Recognizing the dangers of lightning

Afternoon thunderstorms and the frequent lightning that comes with them can rattle nerves. It can also damage buildings, fry electronics, and sometimes even kill.

Lightning can be beautiful, but there’s real danger behind that flash.

“Every thunderstorm produces lightning but some are more proficient at producing the lightning than others,” said Don Sheppard with the National Weather Service.

Storms like the ones that rocked our area June 10 with thousands of strikes. As summer takes hold these storms will only grow more frequent. But just because they’re common doesn’t mean you can ignore them.

Consider this; sharks caused a big scare last weekend in Orange Beach, enough so that large stretches of coast were closed to swimmers.

On average sharks kill five people every year worldwide.
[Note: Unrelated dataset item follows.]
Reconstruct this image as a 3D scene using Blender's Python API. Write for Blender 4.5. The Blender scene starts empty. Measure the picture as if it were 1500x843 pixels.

Lightning kills 50 people every year in the U.S. Alone.

“Statistically lightning is a bigger problem than sharks ever will be at the beach. Behind rip currents, lightning is the main killer,” said Sheppard.

“Lightning and golf doesn’t go together,” said Jimmy Green, General Manager of Heron Lakes Country Club. He is well aware of lightning’s danger. The club has a detection system so they can keep folks safe.

“We’ll go out and sound a big air horn that goes all over the golf course and then we’ll have employees that will go out and warn people,” Green told FOX10.